Data block:
+-------+
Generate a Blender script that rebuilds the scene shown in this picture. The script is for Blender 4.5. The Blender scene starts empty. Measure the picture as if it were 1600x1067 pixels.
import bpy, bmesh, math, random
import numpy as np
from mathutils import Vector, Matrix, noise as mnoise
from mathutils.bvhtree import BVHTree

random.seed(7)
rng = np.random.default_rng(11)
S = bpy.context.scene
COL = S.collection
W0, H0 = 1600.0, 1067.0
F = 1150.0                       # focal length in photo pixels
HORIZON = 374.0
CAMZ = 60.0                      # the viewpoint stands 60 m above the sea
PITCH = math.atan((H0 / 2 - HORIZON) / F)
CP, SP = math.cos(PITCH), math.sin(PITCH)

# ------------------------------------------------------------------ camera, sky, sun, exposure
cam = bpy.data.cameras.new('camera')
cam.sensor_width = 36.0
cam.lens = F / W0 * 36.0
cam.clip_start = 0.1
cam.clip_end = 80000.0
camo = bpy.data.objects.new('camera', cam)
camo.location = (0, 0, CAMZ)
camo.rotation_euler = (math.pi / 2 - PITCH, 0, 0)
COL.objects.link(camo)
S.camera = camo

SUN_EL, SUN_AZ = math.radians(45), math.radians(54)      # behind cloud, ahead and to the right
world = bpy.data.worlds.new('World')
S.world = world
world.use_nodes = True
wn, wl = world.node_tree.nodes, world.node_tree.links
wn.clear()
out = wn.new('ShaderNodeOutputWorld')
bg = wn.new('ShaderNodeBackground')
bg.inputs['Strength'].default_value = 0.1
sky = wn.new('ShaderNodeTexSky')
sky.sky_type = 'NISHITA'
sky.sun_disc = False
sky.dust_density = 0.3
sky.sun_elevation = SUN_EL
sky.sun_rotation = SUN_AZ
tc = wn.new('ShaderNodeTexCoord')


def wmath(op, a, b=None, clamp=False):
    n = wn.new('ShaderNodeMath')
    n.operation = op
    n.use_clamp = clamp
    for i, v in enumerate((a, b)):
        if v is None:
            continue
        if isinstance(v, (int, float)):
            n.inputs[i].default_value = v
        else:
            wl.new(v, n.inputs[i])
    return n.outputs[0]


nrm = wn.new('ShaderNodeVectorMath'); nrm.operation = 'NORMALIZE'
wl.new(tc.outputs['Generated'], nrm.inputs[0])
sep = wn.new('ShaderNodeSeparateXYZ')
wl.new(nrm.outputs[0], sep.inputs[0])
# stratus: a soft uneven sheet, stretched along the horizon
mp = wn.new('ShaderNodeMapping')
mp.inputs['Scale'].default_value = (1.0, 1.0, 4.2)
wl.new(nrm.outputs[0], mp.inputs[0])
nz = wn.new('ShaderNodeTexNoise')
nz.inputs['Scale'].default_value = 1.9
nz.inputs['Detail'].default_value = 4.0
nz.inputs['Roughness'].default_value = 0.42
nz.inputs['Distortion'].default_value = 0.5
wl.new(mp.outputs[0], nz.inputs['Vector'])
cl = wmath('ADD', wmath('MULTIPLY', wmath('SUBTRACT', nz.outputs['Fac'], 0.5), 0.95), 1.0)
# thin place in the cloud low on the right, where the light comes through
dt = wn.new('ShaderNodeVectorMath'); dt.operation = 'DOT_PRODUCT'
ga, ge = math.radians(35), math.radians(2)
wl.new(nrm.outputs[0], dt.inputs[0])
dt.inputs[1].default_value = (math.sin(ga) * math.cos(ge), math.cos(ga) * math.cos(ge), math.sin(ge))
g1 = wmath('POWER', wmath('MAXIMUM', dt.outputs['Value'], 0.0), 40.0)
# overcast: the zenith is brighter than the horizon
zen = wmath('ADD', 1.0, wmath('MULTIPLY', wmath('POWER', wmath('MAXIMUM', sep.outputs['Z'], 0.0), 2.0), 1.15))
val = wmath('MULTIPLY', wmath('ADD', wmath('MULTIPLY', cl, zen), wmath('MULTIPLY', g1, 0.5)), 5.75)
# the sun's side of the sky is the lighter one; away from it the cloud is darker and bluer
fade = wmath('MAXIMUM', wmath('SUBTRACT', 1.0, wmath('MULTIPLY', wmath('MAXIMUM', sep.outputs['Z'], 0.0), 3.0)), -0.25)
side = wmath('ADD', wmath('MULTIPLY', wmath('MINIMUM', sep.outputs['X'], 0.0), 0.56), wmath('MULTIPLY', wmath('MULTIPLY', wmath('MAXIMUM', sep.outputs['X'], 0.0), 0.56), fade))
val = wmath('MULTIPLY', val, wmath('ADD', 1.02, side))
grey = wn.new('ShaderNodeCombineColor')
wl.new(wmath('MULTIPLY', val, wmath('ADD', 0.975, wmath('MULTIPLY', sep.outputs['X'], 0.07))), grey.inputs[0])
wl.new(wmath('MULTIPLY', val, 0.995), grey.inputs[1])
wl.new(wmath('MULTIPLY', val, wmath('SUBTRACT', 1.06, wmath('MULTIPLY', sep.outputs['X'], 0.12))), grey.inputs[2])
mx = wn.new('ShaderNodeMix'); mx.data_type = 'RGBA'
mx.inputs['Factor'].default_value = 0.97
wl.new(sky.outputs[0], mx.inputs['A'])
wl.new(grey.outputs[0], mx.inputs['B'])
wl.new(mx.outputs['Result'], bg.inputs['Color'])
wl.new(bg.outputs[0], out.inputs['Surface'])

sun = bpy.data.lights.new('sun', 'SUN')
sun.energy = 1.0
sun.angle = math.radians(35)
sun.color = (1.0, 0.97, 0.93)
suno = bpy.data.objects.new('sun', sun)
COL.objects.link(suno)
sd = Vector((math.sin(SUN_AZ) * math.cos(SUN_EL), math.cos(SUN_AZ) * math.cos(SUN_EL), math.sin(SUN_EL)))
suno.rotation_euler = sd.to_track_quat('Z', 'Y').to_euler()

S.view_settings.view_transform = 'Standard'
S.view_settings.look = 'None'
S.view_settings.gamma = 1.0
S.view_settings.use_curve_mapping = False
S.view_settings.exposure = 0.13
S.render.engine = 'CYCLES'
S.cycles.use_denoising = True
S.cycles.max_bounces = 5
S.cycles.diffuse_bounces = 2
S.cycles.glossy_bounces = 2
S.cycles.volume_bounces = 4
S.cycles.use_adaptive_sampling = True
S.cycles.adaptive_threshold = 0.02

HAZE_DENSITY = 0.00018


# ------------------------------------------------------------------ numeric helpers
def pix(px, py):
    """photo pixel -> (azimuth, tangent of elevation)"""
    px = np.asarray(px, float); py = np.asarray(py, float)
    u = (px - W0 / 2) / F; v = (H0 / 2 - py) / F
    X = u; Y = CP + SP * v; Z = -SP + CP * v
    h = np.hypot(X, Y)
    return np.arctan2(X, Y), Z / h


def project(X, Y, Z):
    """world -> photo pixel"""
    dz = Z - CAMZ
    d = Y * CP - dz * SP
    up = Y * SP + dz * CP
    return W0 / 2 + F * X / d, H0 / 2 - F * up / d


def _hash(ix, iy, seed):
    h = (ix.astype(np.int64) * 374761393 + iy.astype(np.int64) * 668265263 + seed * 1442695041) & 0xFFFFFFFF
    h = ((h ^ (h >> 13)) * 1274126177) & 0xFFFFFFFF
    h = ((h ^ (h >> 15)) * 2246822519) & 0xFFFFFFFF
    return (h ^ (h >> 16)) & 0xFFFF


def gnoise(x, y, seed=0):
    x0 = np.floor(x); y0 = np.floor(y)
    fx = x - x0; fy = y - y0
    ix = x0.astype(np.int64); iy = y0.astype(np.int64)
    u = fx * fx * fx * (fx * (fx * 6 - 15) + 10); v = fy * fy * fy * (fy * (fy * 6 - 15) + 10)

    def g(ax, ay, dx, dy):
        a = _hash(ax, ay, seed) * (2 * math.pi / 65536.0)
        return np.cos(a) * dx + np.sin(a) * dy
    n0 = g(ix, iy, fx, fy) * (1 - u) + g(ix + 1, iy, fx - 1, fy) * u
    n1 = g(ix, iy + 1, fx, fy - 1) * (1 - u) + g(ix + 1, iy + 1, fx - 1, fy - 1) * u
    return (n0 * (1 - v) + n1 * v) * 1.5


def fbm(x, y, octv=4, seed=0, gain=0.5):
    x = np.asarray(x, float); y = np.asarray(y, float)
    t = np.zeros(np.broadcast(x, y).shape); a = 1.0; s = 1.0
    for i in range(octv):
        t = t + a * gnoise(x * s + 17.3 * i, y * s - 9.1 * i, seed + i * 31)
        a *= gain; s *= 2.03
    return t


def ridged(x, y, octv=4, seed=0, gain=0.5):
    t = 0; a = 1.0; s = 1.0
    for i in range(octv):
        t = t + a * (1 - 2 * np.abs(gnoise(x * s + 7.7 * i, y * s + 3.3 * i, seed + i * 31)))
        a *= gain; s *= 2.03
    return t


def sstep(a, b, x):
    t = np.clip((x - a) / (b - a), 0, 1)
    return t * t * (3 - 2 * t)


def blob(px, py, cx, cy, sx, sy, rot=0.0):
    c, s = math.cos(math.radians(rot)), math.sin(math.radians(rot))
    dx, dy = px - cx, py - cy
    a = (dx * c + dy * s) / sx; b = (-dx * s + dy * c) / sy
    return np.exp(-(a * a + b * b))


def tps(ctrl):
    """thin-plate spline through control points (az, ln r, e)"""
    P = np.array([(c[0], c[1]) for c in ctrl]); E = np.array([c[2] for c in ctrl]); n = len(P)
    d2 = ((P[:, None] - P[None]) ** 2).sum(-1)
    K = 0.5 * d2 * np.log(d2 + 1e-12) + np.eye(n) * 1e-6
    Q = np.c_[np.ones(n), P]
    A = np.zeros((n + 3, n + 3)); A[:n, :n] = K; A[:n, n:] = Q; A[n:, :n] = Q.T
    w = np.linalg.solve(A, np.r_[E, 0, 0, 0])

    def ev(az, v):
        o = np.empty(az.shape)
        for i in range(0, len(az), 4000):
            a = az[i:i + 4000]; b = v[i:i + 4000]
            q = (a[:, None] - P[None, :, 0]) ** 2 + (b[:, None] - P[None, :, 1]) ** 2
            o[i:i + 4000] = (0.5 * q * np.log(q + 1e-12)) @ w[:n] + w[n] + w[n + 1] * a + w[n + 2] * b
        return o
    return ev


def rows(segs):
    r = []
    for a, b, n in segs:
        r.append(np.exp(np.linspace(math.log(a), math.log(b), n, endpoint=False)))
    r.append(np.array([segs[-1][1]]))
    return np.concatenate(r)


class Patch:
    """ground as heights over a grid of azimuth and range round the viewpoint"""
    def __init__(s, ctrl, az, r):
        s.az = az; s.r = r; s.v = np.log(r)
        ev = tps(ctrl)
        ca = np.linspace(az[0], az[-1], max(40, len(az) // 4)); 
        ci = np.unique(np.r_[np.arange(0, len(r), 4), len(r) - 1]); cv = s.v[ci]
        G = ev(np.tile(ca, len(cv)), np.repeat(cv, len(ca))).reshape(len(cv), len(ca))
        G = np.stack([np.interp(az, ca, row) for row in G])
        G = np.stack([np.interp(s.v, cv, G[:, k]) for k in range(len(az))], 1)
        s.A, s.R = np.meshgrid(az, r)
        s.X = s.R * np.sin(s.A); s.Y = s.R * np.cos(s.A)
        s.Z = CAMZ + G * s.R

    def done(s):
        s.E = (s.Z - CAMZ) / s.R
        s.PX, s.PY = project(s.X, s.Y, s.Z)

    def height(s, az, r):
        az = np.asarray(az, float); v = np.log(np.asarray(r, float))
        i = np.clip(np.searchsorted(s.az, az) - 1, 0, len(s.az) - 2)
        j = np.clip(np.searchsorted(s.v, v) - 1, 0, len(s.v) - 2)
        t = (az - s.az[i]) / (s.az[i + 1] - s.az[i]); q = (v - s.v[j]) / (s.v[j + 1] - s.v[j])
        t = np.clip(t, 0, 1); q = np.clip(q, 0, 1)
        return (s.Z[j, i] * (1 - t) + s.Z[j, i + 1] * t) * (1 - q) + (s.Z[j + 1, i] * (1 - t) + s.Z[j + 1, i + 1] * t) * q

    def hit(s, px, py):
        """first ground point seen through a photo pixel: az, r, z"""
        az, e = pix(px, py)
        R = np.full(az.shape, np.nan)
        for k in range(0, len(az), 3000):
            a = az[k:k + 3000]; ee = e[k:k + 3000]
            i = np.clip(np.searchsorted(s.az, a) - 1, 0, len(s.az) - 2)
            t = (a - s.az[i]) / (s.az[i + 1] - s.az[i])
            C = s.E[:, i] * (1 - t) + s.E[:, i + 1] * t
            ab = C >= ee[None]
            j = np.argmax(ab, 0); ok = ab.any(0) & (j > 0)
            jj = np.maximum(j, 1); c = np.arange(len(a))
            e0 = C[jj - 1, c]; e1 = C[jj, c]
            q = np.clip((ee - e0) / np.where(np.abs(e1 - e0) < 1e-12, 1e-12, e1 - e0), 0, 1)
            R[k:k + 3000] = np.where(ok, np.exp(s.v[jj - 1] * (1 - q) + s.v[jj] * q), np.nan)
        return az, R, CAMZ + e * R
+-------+
Exercise task: Copy the lines from the start of the data verbatim, stopping after the line containing "from mathutils.bvhtree import BVHTree".

Full output:
Generate a Blender script that rebuilds the scene shown in this picture. The script is for Blender 4.5. The Blender scene starts empty. Measure the picture as if it were 1600x1067 pixels.
import bpy, bmesh, math, random
import numpy as np
from mathutils import Vector, Matrix, noise as mnoise
from mathutils.bvhtree import BVHTree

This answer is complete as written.